Work instructions - Collect each line holding the string "part".
**** Data extract
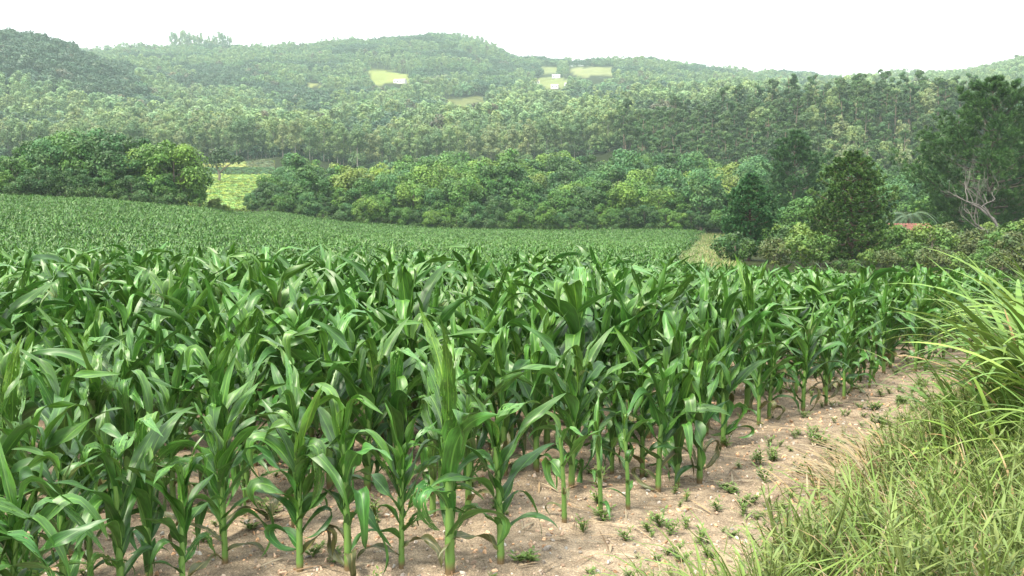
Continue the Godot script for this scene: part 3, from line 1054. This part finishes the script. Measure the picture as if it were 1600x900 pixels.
func crops() -> void:
	rng.seed = 2024
	var kinds := []
	for k in 20:
		kinds.append(maize(1.0, 13 + rng.randi() % 4, 18, 2, rng.randf_range(0.95, 1.15)))
	var small := []
	for k in 4:
		small.append(maize(1.0, 7 + rng.randi() % 2, 12, 2, rng.randf_range(0.75, 0.9)))
	# plants of the front row and the corner, placed one by one: base column and row, top row, small kind?, label
	var front := [
		[458, 892, 590, 0, "maize plant at the bottom left of centre, first of the front row's five tall plants"],
		[536, 890, 610, 0, "maize plant in the front row left of the ragged pale one"],
		[622, 888, 628, 0, "ragged pale maize plant left of the tallest front plant"],
		[700, 896, 520, 0, "tallest front maize plant with a broad upright leaf at bottom centre"],
		[782, 880, 600, 0, "maize plant with long drooping leaves right of the tallest front one"],
		[338, 880, 620, 0, "maize plant with a curled silvery leaf at the bottom left"],
		[372, 806, 690, 1, "stunted maize plant in the bare gap behind the front row"],
		[884, 815, 640, 1, "short ragged maize plant at the edge of the bare strip"],
		[942, 802, 620, 1, "small maize plant with torn leaves on the strip's edge"],
		[986, 795, 610, 1, "small leaning maize plant with dry lower leaves on the strip's edge"],
		[1034, 768, 540, 0, "tall slim maize plant where the bare strip narrows"],
		[1064, 760, 520, 0, "maize plant crowded between two slim ones by the strip"],
		[1100, 755, 500, 0, "last tall maize plant before the row turns back along the strip"],
		[215, 905, 640, 0, "maize plant with broad dark leaves near the lower left corner"],
		[120, 915, 640, 0, "maize plant with hanging leaves at the lower left corner"],
		[75, 965, 690, 0, "dark maize plant leaning into the lower left corner, its foot below the frame"],
		[168, 950, 655, 0, "maize plant with bent leaves at the lower left, its foot below the frame"],
		[268, 935, 690, 0, "maize plant with low arching leaves right of the lower left corner group"],
		[18, 990, 760, 0, "shortest maize plant in the lower left corner"],
		[30, 925, 620, 0, "maize plant cut by the left edge at the bottom"],
	]
	var spots := []
	for f in front:
		var d: float = EYE / -slope(f[1])
		var p := spot(f[0], d)
		d = (EYE - p.y) / -slope(f[1])
		p = spot(f[0], d)
		var h: float = (EYE + d * slope(f[2])) - p.y
		spots.append(p)
		var proto: Array = small[rng.randi() % 4] if f[3] else kinds[rng.randi() % 20]
		tag(copy_of(proto[0], "maize_plant", p, rng.randf() * TAU, Vector3(1.05, 1.0, 1.05) * h * (1.0 if f[3] else (1.1 if f[0] == 700 else 1.0))), f[4], "maize plant", "maize plants along the front edge")
	for k in 34:
		var dd := 5.35 + k * 0.24 + rng.randf_range(-0.06, 0.06)
		var ss := rng.randf_range(-0.3, 0.02)
		var gx := (ss + (dd - 4.2) * 0.64) / 0.77 - 0.28
		var p := Vector3(gx, ground(gx, -dd), -dd)
		var clash := false
		for q in spots:
			clash = clash or Vector2(q.x - p.x, q.z - p.z).length() < 0.2
		if clash:
			continue
		spots.append(p)
		var little := rng.randf() < 0.22
		var proto: Array = small[rng.randi() % 4] if little else kinds[rng.randi() % kinds.size()]
		var h := rng.randf_range(0.4, 0.6) if little else rng.randf_range(0.78, 1.05)
		tag(copy_of(proto[0], "maize_plant", p, rng.randf() * TAU, Vector3(1.05, 1.0, 1.05) * h), "%s maize plant on the very edge of the strip, %s from the camera" % ["stunted" if little else "tall", ordinal(k + 1)], "maize plant", "maize plants along the strip's edge")
	# rows of the field
	var cand := []
	for k in range(-3, 84):
		var j := -160
		while j < 170:
			j += 1
			var gx := -0.28 + k * 0.62 * -0.28 + j * 0.21 * 0.96 + rng.randf_range(-0.05, 0.05)
			var gd := 4.2 + k * 0.62 * 0.96 + j * 0.21 * 0.28 + rng.randf_range(-0.05, 0.05)
			if gd < 2.6 or gd > 46.0:
				continue
			var e := edge(gx, gd)
			if e > -0.08 or rng.randf() < 0.06:
				continue
			var px := 800.0 + F * gx / gd
			if px < -130.0 or px > 1720.0 or (gd > 30.0 and px > 1085.0):
				continue
			if k < 0 and gx > -1.2 - 0.25 * (-k):
				continue
			if k <= 0 and gx > -1.6:
				continue
			if k == 1 and gx < 0.3 and gx > -1.9 and rng.randf() < 0.75:
				continue
			cand.append([gd, gx, k, e])
	cand.sort_custom(func(a, b): return a[0] < b[0])
	var mass := []
	for k in 20:
		mass.append([])
	var made := spots.size()
	var in_row := {}
	for c in cand:
		var p := Vector3(c[1], ground(c[1], -c[0]), -c[0])
		var near := false
		for s in spots:
			if Vector2(s.x - p.x, s.z - p.z).length() < 0.17:
				near = true
		if near:
			continue
		var h := rng.randf_range(0.96, 1.28) * (0.84 if c[3] > -4.0 and c[0] > 8.0 else 1.0)
		if c[3] > -0.5:
			h *= rng.randf_range(0.7, 1.0)
		if c[0] < 6.2 and c[1] < 0.6:
			h *= 0.86
		var turn := rng.randf() * TAU
		var q := rng.randi() % 20
		if made < 300:
			made += 1
			var nth: int = in_row.get(c[2], 0) + 1
			in_row[c[2]] = nth
			var lab: String = "maize plant in the %s row back, %s nearest the camera" % [ordinal(c[2] + 1), ordinal(nth)]
			if c[2] < 0: lab = "maize plant among the nearest at the lower left, %s of its row" % ordinal(nth)
			elif c[2] == 0: lab = "maize plant of the front row toward the left side, %s nearest" % ordinal(nth)
			tag(copy_of(kinds[q][0], "maize_plant", p, turn, Vector3(1.08, 1.0, 1.08) * h), lab, "maize plant", "maize plants in the nearest rows")
		else:
			mass[q].append(Transform3D(Basis(Vector3.UP, turn).scaled_local(Vector3(1.05, 1.0, 1.05) * h), p))
	var field := thing("maize_field", Vector3.ZERO)
	tag(field, "dense green maize filling the field behind the nearest rows", "maize field", "", "stuff")
	for q in 20:
		many("maize_plants", kinds[q][1], mass[q], [], field)
	# the far part of the field beyond the dip
	var tiny := []
	for k in 5:
		tiny.append(maize(1.0, 8, 4, 1, 1.1)[1])
	var far := [[], [], [], [], []]
	var fcol := [[], [], [], [], []]
	for k in range(0, 260):
		var j := -420
		while j < 330:
			j += 1
			var gx := k * 0.6 * -0.28 + j * 0.34 * 0.96 + rng.randf_range(-0.08, 0.08)
			var gd := 42.0 + k * 0.6 * 0.96 + j * 0.34 * 0.28 + rng.randf_range(-0.08, 0.08)
			if gd < 42.0 or gd > 154.0:
				continue
			var px := 800.0 + F * gx / gd
			if px < -90.0 or px > lerpf(1050.0, 1084.0, clampf((gd - 50.0) / 100.0, 0, 1)) + sin(gd * 0.3) * 6.0 + rng.randf_range(-14, 12):
				continue
			if px < 420.0 and gd > (117.0 if px < 300.0 else lerpf(117.0, 152.0, (px - 300.0) / 120.0)):
				continue
			var t := Transform3D(Basis(Vector3.UP, rng.randf() * TAU).scaled_local(Vector3(1.25, 1.0, 1.25) * rng.randf_range(0.9, 1.18)), Vector3(gx, ground(gx, -gd), -gd))
			var q := rng.randi() % 5
			far[q].append(t)
			fcol[q].append(tinted(Color(1.0, 1.0, 1.0), 0.22))
	var off := thing("far_maize", Vector3.ZERO)
	tag(off, "far part of the maize field beyond the dip, up to the trees", "maize field", "", "stuff")
	for q in 5:
		many("maize_plants", tiny[q], far[q], fcol[q], off)
	print("maize ", made, " mass ", mass.map(func(a): return a.size()), " far ", far.map(func(a): return a.size()))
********
Response -
Continue the Godot script for this scene: part 3, from line 1054. This part finishes the script. Measure the picture as if it were 1600x900 pixels.
	# the far part of the field beyond the dip
	tag(off, "far part of the maize field beyond the dip, up to the trees", "maize field", "", "stuff")